ŚRĪKULA
TANTRA, YOGA & CABALÁ CRIOULA
Certa vez levei até Pombagira uma inquietação acerca de meu passado, de minha ancestralidade, no que ela serenamente me transmitiu: calma meu filho, o passado sempre dá um jeito de te reencontrar. E é isso: este livro que tem em mãos é o passado me reencontrando. A ideia para escrever esse tomo veio após a publicação de uma fotografia que minha esposa tirou quando eu estava fazendo uma sessão de yoga matinal. Sobre o mat, me alongando, ela tirou a foto. Poucas horas depois publiquei a fotografia na rede social, onde recebi a seguinte mensagem de um seguidor: Táta como você «concilia» yoga e quimbanda? Sério que já imaginei um mat na frente do assentamento. Embora o seguidor tenha achado graça no que imaginou, ele o fez da maneira correta: o kimbanda de pernas cruzadas na frente de seu assentamento cantando, bebendo, fumando, e reverenciando seu Exu tutelar. Essa imagem, no entanto, tem pouca diferença com a imagem de um yogī medieval reverenciando em pūjā o Senhor Śiva na Caxemira. Essa é a imagem que inspira a capa deste livro, Śrīkula.
Então, como combino yoga e Quimbanda? A visão popular do yoga do bom mocismo e do yogī gratiluz é um produto – no sentido comercial-capitalista do termo – da cultura moderna ocidental. É uma visão produzida, i.e. embalada e vendida a partir do Séc. XIX. Na Idade Média – e bem antes disso na verdade – os yogīs eram considerados feiticeiros itinerantes, taumaturgos perigosos que se valiam de seus poderes para conquistarem seus desejos e busca pelo poder, envolvidos com possessão extática, necromancia e convocação de demônios (yakṣas, rākṣasas, pretas etc.). E isso não mudou. Na Índia profunda, como propõe acadêmicos como Jim Fitzgerald, Véronique Boullier e, no que concerne ao nosso tema, Vijay Smith em seu estudo sobre os guerreiros ascetas de 2006, a imagética cultural do yogī trata-se de um sujeito sinistro, a margem e pária da sociedade. Ainda hoje nas comunidades do Sul e Norte da Índia as mães dizem a suas crianças: não faça isso ou aquilo senão o yogī passa e te leva embora. No imaginário popular indiano, o yogī é um feiticeiro itinerante que oferece senão perigo, pelo menos a suspeita onde quer que passe.

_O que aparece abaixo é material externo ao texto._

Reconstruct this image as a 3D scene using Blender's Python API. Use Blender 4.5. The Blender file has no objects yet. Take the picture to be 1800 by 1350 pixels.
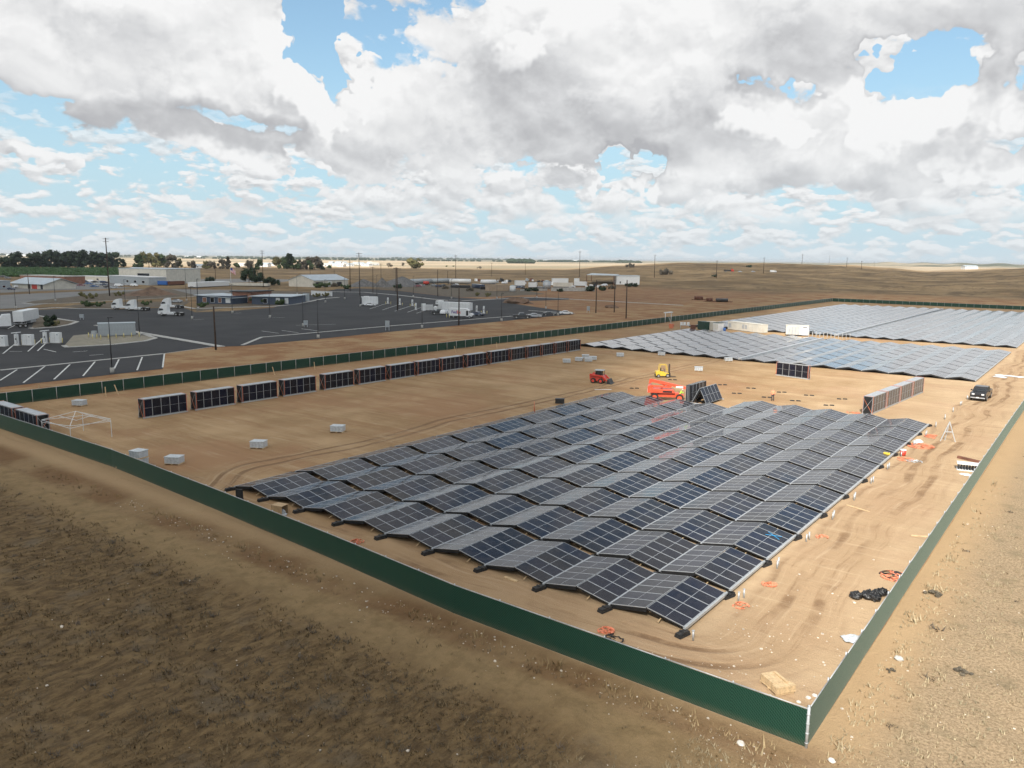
import bpy, math, random
import numpy as np
from mathutils import Vector, Matrix
random.seed(7)
R=math.radians
scn=bpy.context.scene
COL=scn.collection
# ---------------------------------------------------------------- camera
CAM=[1377.334387, -0.651394, 0.158762, 0.011561, 16.35674, -36.740096, 19.580968]
_f,_yaw,_tilt,_roll,_cx,_cy,_cz=CAM
fw=Vector((math.sin(_yaw)*math.cos(_tilt),math.cos(_yaw)*math.cos(_tilt),-math.sin(_tilt)))
rt=Vector((math.cos(_yaw),-math.sin(_yaw),0)); up=rt.cross(fw)
rr=rt*math.cos(_roll)+up*math.sin(_roll); uu=-rt*math.sin(_roll)+up*math.cos(_roll)
cd=bpy.data.cameras.new('camera'); cam=bpy.data.objects.new('camera',cd); COL.objects.link(cam)
cam.matrix_world=Matrix(((rr.x,uu.x,-fw.x,_cx),(rr.y,uu.y,-fw.y,_cy),(rr.z,uu.z,-fw.z,_cz),(0,0,0,1)))
cd.sensor_width=36; cd.lens=_f/1800*36; cd.clip_start=.5; cd.clip_end=90000
scn.camera=cam
# ---------------------------------------------------------------- sun, exposure
SUN=Vector((.27,-.715,.643)).normalized()
sl=bpy.data.lights.new('sun','SUN'); sl.energy=4.9; sl.angle=R(.5); sl.color=(1,.955,.88)
so=bpy.data.objects.new('sun',sl); COL.objects.link(so); so.rotation_euler=SUN.to_track_quat('Z','Y').to_euler()
vs=scn.view_settings; vs.view_transform='Standard'; vs.look='None'; vs.gamma=1; vs.use_curve_mapping=False; vs.exposure=.62
scn.render.engine='CYCLES'; scn.cycles.use_adaptive_sampling=True; scn.cycles.adaptive_threshold=.02
# ---------------------------------------------------------------- node helper
class G:
    def __init__(s,tree): s.t=tree
    def n(s,typ,**k):
        x=s.t.nodes.new(typ)
        for a,b in k.items(): setattr(x,a,b)
        return x
    def put(s,sock,v):
        if hasattr(v,'is_output') or isinstance(v,bpy.types.NodeSocket): s.t.links.new(v,sock)
        elif v is not None:
            if isinstance(v,(tuple,list)) and sock.type=='RGBA' and len(v)==3: v=(*v,1)
            sock.default_value=v
    def m(s,op,a,b=None,c=None,clamp=False):
        x=s.n('ShaderNodeMath',operation=op,use_clamp=clamp)
        for i,v in enumerate((a,b,c)):
            if v is not None: s.put(x.inputs[i],v)
        return x.outputs[0]
    def v(s,op,a,b=None,sc=None):
        x=s.n('ShaderNodeVectorMath',operation=op); s.put(x.inputs[0],a)
        if b is not None: s.put(x.inputs[1],b)
        if sc is not None: s.put(x.inputs['Scale'],sc)
        return x.outputs['Value'] if op in('LENGTH','DOT_PRODUCT','DISTANCE') else x.outputs[0]
    def xyz(s,x=0.,y=0.,z=0.):
        c=s.n('ShaderNodeCombineXYZ'); s.put(c.inputs[0],x);s.put(c.inputs[1],y);s.put(c.inputs[2],z); return c.outputs[0]
    def sep(s,v):
        c=s.n('ShaderNodeSeparateXYZ'); s.put(c.inputs[0],v); return c.outputs
    def noise(s,vec,scale,detail=4,rough=.55,dist=0.,dim='3D'):
        x=s.n('ShaderNodeTexNoise',noise_dimensions=dim); s.put(x.inputs['Vector'],vec); s.put(x.inputs['Scale'],scale); s.put(x.inputs['Detail'],detail); s.put(x.inputs['Roughness'],rough); s.put(x.inputs['Distortion'],dist); return x.outputs[0]
    def ss(s,v,a,b,lo=0.,hi=1.,kind='SMOOTHSTEP'):
        x=s.n('ShaderNodeMapRange',interpolation_type=kind); s.put(x.inputs[0],v)
        s.put(x.inputs[1],a);s.put(x.inputs[2],b);s.put(x.inputs[3],lo);s.put(x.inputs[4],hi); return x.outputs[0]
    def mix(s,f,a,b):
        x=s.n('ShaderNodeMix',data_type='RGBA'); s.put(x.inputs[0],f); s.put(x.inputs[6],a); s.put(x.inputs[7],b); return x.outputs[2]
    def mul(s,a,b):
        x=s.n('ShaderNodeMix',data_type='RGBA',blend_type='MULTIPLY'); x.inputs[0].default_value=1; s.put(x.inputs[6],a); s.put(x.inputs[7],b); return x.outputs[2]
# ---------------------------------------------------------------- sky
W=bpy.data.worlds.new('World'); scn.world=W; W.use_nodes=True
wt=W.node_tree; wt.nodes.clear()
def make_group(name,outs,fn):
    t=bpy.data.node_groups.new(name,'ShaderNodeTree')
    t.interface.new_socket('Direction',in_out='INPUT',socket_type='NodeSocketVector')
    for o in outs: t.interface.new_socket(o,in_out='OUTPUT',socket_type='NodeSocketFloat')
    g=G(t); gi=t.nodes.new('NodeGroupInput'); go=t.nodes.new('NodeGroupOutput')
    for sk,v in zip(go.inputs,fn(g,gi.outputs[0])): g.put(sk,v)
    return t
# all three work on (azimuth, elevation) of the direction looked at
def blob_sum(g,ae):
    BLOBS=[(-1.1478,0.2150,0.2401,0.0821,1.20),(-1.0284,0.2455,0.1007,0.0470,0.60),(-0.9765,0.1916,0.0617,0.0343,0.50),(-0.9121,0.2203,0.0455,0.0350,0.60),(-0.8483,0.1455,0.1850,0.0605,0.90),(-0.6903,0.2237,0.1669,0.1016,1.00),(-0.5391,0.2303,0.1369,0.0865,0.90),
     (-0.3390,0.2695,0.3292,0.0789,1.30),(-0.1556,0.2572,0.1633,0.0565,0.70),(-0.4613,0.1466,0.1850,0.0640,0.90),(-0.5981,0.1075,0.1595,0.0435,0.70),(-0.2823,0.1567,0.1076,0.0505,0.90),(-0.1947,0.1519,0.0645,0.0452,0.80),(-0.1099,0.1822,0.0521,0.0552,0.90),
     (-0.0949,0.1055,0.0488,0.0244,0.70),(-1.0103,0.1247,0.0746,0.0217,0.80),(-1.1883,0.0893,0.0527,0.0211,0.80),(-1.0885,0.0601,0.0223,0.0098,0.60),(-1.0180,0.0654,0.0419,0.0129,0.70),(-0.9547,0.0696,0.0381,0.0125,0.50),(-1.1264,0.0462,0.0386,0.0090,0.50),
     (-0.7946,0.0876,0.1222,0.0244,0.60),(-0.2543,0.1031,0.1731,0.0266,0.60),(-0.4579,0.0670,0.2135,0.0285,0.50),(-0.1938,0.0735,0.1424,0.0227,0.50),
     (-1.0868,0.1380,0.1768,0.0262,-1.50),(-0.8917,0.2545,0.0387,0.0563,-2.20),(-0.8500,0.2210,0.0242,0.0498,-2.00),(-0.6326,0.2794,0.0327,0.0203,-1.50),(-0.5075,0.1076,0.0230,0.0330,-2.20),(-0.3562,0.1986,0.0235,0.0138,-1.60),(-0.1776,0.2079,0.0638,0.0319,-2.40),(-0.2169,0.1826,0.0196,0.0222,-1.00),
     (-0.9157,0.1070,0.0350,0.0238,-0.80),(-0.9529,0.1531,0.0484,0.0104,-0.80),(-1.0542,0.0942,0.1731,0.0226,-1.10),(-1.1415,0.0713,0.1148,0.0255,-0.90),(-1.2080,0.0325,0.2456,0.0307,-0.25),(-0.1228,0.1300,0.0186,0.0186,-0.70)]
    wob=g.noise(ae,9.,4,.65,dim='2D')
    aew=g.v('ADD',ae,g.xyz(g.m('MULTIPLY',g.m('SUBTRACT',wob,.5),.24),g.m('MULTIPLY',g.m('SUBTRACT',wob,.5),-.06),0.))
    F=None
    for a,e,rx,ry,w in BLOBS:
        q=g.n('ShaderNodeVectorMath',operation='MULTIPLY_ADD'); g.put(q.inputs[0],aew); q.inputs[1].default_value=(1/rx,1/ry,0); q.inputs[2].default_value=(-a/rx,-e/ry,0)
        L=g.v('DOT_PRODUCT',q.outputs[0],q.outputs[0])
        b=g.ss(L,1.9,.1,0.,w)
        F=b if F is None else g.m('ADD',F,b)
    az,el,_=g.sep(ae)
    win=g.m('MULTIPLY',g.ss(g.m('ABSOLUTE',g.m('SUBTRACT',az,_yaw)),.66,.85,1.,0.),g.ss(el,.33,.42,1.,0.))
    lo=g.m('SUBTRACT',g.noise(g.v('MULTIPLY',ae,(1.,1.7,1)),3.4,2,.5,dim='2D'),.5)
    return g.m('MULTIPLY',F,win),g.m('MULTIPLY_ADD',g.m('MULTIPLY',F,win),.42,g.m('MULTIPLY',lo,1.7))
def billow(g,ae,sx,sy,vs,rough=.62,det=6.):
    p=g.v('MULTIPLY',ae,(sx,sy,1)); n=g.m('SUBTRACT',g.noise(p,1.,det,rough,dim='2D'),.5)
    vo=g.n('ShaderNodeTexVoronoi',feature='F1',voronoi_dimensions='2D'); g.put(vo.inputs['Vector'],g.v('ADD',p,g.xyz(g.m('MULTIPLY',n,1.4),g.m('MULTIPLY',n,-1.2),0.))); g.put(vo.inputs['Scale'],vs); g.put(vo.inputs['Detail'],1.6); g.put(vo.inputs['Roughness'],.55); vo.normalize=True
    return g.m('MULTIPLY_ADD',g.m('SUBTRACT',.33,vo.outputs[0]),.78,n)
GB_=make_group('cloud_masses',['Bias','Low'],lambda g,v: blob_sum(g,v))
GN_=make_group('near_billow',['B'],lambda g,v:(billow(g,v,8.,11.5,2.2,.6),))
GM_=make_group('middle_billow',['B'],lambda g,v:(billow(g,v,9.5,16.,1.5,.56,5.),))
GFR_=make_group('far_billow',['B'],lambda g,v:(billow(g,v,21.,52.,1.4,.55,4.),))
g=G(wt); tc=g.n('ShaderNodeTexCoord'); d0=g.v('NORMALIZE',tc.outputs['Generated']); X0,Y0,el0=g.sep(d0)
ae0=g.xyz(g.m('ARCTAN2',X0,Y0),g.m('ARCSINE',el0),0.)
def use(grp,vec):
    x=g.n('ShaderNodeGroup'); x.node_tree=grp; g.put(x.inputs[0],vec); return x.outputs
def off(dx,dy): return g.v('ADD',ae0,(dx,dy,0.))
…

O que yoga de verdade, então, tem a ver com Quimbanda? Te respondo: uma vida de goécia! O yogī no imaginário cultural indiano não é diferente do gōes grego na alvorada da pólis. Como demonstrei em minhas obras anteriores, o Daemonium: a Quimbanda & a Nova Síntese da Magia e Wanga: o Segredo do Diabo, ambos de 2024, não existe diferença entre o que um kimbanda faz hoje no Brasil para o que o gōes fazia na Grécia do Séc. V a.E.C.: feitiçaria, necromancia. O yogī indiano compartilha da mesma repulsa social e, de igual modo, é temido onde passa. Assim como o kimbanda no Brasil ou o gōes na Grécia antiga, o yogī na Índia também é um manganeumata das sombras.

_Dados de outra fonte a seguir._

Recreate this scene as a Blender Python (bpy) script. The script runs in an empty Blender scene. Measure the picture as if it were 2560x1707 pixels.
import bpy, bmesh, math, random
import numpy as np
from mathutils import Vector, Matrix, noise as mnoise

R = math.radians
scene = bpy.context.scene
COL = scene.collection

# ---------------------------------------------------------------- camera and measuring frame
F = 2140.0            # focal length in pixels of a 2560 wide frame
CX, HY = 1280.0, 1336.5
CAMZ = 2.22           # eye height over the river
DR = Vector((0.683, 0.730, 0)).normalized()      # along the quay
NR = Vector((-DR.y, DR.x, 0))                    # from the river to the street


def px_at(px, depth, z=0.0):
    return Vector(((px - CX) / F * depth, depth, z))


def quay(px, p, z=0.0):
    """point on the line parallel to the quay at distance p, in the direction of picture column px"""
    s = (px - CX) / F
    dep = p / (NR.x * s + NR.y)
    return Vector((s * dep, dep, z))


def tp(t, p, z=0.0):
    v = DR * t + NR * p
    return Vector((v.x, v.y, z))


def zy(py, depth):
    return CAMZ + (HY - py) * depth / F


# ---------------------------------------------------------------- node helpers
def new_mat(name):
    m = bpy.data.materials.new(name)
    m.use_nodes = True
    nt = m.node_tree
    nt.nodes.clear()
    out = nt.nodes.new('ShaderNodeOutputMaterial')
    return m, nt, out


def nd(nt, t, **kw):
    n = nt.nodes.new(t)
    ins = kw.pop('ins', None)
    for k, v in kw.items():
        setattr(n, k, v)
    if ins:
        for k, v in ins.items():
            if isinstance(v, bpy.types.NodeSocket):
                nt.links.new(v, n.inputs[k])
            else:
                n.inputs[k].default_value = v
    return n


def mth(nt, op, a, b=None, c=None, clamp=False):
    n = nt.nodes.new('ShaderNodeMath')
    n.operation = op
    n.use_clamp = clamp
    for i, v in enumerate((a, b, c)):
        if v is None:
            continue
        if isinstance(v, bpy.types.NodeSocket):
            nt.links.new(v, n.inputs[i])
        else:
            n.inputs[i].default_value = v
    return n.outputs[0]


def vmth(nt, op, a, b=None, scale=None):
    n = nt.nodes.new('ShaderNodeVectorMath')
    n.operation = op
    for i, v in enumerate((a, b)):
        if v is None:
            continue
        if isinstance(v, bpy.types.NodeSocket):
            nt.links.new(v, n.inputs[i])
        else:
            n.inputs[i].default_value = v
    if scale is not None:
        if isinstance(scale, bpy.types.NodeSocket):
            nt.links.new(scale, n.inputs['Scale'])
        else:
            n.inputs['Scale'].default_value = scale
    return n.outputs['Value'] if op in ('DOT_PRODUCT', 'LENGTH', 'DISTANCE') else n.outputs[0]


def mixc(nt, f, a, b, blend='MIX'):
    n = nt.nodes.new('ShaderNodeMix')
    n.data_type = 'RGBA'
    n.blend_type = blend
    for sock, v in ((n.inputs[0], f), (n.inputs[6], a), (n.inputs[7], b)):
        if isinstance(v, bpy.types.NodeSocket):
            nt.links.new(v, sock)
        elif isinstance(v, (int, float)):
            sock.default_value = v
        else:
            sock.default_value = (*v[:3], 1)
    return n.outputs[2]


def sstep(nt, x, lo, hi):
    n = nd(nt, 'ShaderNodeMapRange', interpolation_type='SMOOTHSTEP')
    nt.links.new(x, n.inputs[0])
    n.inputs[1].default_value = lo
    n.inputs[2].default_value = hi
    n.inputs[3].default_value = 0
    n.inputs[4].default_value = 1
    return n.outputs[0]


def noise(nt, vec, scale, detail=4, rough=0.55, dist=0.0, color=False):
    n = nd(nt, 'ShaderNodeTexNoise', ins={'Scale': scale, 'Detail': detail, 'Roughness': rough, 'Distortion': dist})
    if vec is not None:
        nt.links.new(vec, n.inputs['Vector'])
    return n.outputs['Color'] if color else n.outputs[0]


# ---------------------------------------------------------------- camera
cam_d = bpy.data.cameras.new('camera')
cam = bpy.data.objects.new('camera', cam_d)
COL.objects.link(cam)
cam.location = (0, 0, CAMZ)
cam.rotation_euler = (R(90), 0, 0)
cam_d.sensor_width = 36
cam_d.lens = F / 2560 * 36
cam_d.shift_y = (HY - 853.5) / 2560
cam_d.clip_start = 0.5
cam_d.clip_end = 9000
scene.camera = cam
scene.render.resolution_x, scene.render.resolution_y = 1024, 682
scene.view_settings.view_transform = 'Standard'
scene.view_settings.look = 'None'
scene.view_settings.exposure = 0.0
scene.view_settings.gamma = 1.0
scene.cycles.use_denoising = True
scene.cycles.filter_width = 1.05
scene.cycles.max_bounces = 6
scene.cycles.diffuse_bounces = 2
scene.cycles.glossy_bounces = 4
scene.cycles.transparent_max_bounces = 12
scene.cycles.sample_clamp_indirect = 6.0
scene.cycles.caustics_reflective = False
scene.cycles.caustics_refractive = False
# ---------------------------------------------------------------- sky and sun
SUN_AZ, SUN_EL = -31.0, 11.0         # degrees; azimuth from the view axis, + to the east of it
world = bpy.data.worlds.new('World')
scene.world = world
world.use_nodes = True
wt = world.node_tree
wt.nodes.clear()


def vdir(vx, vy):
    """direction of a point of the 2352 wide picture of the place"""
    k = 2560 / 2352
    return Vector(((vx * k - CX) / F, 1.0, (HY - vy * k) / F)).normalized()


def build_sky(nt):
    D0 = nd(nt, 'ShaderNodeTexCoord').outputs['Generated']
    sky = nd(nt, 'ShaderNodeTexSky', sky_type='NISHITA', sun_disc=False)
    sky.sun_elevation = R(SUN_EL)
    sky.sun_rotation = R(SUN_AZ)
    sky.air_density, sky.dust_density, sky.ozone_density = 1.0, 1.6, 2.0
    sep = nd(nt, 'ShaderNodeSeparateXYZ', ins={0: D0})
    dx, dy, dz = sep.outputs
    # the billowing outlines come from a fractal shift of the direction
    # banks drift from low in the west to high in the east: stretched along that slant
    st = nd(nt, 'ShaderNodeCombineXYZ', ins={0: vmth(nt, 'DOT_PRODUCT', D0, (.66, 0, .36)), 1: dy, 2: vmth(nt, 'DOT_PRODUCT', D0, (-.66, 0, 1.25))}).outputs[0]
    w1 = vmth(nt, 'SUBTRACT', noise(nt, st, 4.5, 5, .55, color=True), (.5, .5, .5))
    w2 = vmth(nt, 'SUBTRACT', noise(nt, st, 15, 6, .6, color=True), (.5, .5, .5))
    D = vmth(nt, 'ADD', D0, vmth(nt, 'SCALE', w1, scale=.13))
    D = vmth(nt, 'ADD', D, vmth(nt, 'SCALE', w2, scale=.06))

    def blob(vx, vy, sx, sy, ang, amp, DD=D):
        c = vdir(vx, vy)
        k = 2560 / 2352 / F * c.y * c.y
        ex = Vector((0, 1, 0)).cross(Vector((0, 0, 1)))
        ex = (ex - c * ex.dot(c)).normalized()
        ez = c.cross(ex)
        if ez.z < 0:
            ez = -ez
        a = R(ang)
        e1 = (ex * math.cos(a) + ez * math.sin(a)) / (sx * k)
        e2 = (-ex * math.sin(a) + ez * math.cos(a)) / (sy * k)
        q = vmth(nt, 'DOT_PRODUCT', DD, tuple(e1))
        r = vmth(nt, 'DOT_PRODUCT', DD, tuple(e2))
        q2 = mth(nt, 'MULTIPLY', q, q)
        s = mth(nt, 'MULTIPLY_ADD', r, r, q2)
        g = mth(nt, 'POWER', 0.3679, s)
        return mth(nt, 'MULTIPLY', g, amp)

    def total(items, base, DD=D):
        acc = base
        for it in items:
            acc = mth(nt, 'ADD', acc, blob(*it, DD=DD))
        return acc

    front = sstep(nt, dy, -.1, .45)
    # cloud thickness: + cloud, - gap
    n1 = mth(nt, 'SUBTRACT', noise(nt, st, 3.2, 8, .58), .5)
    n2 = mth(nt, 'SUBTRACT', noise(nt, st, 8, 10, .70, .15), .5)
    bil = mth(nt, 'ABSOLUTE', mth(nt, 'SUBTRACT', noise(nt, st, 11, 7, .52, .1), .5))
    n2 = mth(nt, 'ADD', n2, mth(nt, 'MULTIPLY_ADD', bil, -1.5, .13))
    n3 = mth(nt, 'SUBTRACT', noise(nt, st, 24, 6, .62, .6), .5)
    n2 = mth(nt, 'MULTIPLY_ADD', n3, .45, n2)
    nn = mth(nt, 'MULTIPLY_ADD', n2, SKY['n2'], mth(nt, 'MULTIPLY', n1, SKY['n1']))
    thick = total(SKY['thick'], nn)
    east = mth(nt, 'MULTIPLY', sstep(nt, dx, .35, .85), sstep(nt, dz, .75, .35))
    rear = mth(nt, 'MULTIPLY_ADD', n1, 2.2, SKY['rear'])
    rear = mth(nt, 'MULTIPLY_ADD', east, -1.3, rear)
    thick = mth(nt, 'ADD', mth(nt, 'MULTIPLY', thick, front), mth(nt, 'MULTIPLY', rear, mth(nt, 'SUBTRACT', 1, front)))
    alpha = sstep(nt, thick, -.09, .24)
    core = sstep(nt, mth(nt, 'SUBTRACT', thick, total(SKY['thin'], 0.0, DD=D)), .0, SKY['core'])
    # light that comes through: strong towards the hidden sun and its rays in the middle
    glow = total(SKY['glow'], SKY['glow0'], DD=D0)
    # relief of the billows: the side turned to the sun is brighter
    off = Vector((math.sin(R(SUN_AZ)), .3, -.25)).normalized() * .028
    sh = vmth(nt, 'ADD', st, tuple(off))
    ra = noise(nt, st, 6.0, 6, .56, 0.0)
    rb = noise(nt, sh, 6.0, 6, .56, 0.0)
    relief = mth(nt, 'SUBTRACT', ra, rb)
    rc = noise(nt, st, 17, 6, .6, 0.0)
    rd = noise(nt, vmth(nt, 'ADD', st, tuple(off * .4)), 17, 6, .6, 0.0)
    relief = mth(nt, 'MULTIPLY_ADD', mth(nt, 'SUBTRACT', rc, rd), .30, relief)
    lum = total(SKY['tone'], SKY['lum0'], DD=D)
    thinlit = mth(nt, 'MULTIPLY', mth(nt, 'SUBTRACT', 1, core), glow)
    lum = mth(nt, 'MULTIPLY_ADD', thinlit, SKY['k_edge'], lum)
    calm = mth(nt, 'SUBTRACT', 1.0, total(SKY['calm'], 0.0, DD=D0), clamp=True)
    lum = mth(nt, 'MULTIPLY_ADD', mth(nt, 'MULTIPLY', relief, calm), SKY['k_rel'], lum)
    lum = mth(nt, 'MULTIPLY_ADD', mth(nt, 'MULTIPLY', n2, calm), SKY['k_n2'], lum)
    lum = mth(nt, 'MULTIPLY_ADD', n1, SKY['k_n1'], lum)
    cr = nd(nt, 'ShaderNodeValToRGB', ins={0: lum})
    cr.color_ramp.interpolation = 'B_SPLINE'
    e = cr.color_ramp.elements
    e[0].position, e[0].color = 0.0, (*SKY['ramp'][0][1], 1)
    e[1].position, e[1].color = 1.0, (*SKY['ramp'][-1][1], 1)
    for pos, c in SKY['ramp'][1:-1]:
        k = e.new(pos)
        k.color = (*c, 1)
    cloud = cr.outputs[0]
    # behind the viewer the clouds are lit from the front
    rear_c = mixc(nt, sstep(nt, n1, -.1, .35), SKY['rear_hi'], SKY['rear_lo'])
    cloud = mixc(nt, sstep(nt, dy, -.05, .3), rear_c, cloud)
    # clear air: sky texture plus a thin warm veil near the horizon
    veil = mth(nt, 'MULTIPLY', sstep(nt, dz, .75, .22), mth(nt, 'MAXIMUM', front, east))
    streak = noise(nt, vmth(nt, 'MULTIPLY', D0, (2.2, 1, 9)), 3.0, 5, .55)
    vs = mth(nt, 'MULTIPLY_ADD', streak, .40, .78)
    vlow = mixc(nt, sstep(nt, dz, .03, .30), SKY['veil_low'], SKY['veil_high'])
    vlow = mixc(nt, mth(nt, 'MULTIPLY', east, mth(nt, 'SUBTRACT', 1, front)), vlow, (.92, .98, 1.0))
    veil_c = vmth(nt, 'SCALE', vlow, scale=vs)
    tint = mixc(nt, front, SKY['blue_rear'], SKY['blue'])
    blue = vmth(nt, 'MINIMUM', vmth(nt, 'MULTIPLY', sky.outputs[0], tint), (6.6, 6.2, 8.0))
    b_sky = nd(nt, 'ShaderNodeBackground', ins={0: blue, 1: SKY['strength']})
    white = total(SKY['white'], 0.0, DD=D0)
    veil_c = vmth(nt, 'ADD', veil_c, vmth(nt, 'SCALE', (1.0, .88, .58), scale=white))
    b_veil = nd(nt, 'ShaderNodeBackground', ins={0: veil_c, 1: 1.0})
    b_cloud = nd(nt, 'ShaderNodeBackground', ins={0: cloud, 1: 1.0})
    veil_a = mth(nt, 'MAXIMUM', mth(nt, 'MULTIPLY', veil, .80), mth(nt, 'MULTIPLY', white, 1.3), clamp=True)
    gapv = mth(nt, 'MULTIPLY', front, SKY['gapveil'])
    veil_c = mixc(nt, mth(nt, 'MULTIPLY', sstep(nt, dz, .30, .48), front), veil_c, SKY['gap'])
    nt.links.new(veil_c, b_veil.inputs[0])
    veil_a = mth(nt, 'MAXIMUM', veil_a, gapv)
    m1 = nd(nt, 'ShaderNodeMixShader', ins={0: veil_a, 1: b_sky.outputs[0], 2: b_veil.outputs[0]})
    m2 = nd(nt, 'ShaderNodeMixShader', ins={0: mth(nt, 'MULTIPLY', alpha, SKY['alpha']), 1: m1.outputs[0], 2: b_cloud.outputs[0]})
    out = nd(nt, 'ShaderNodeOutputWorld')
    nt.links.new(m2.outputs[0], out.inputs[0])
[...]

ŚRĪKULA: TANTRA, YOGA & CABALÁ CRIOULA


A LEI DO LINGAM-YONI
Aleister Crowley em seu comentário acerca de O Livro das Mentiras, escrito no mesmo período em que ele compôs a Missa Gnóstica, disse que que o universo é encapsulado pela lei do Lingam-Yoni. Ao Fazê-lo, Crowley implicitamente está nos dizendo que todo o Cosmos opera por meio da interação de uma díada representada na forma das polaridades masculino e feminino, o yin-yang, o Sol e a Lua, o phallus e a kteis, o homem e a mulher, o positivo e o negativo.
Na cosmovisão da Quimbanda essa interação-díada é representada por um Senhor Inefável, que é Beelzebuth, e sua consorte, a Senhora Ashtaroth. A hierogamia destas duas forças hipostáticas cria o Cosmos e a vida no Cosmos. Enquanto que Ashtaroth representa o Espaço, Beelzebuth representa o Movimento (que é o próprio Tempo), porque o movimento só ocorre com a manifestação do tempo. Portanto, Ashtaroth e Beelzebuth são o Espaço-Tempo, um continuum que subjaz como força potencial a criação de todo o Cosmos.
Dessa hierogamia nasce Exu, que representa o princípio ancestral masculino, e Pombagira, que representa o princípio ancestral feminino. Como prncípios, Exu é o pai da vida e Pombagira a mãe de todos. Juntos eles são Energia-e-Matéria, representando ou melhor, constituindo, a força manifesta do Cosmos.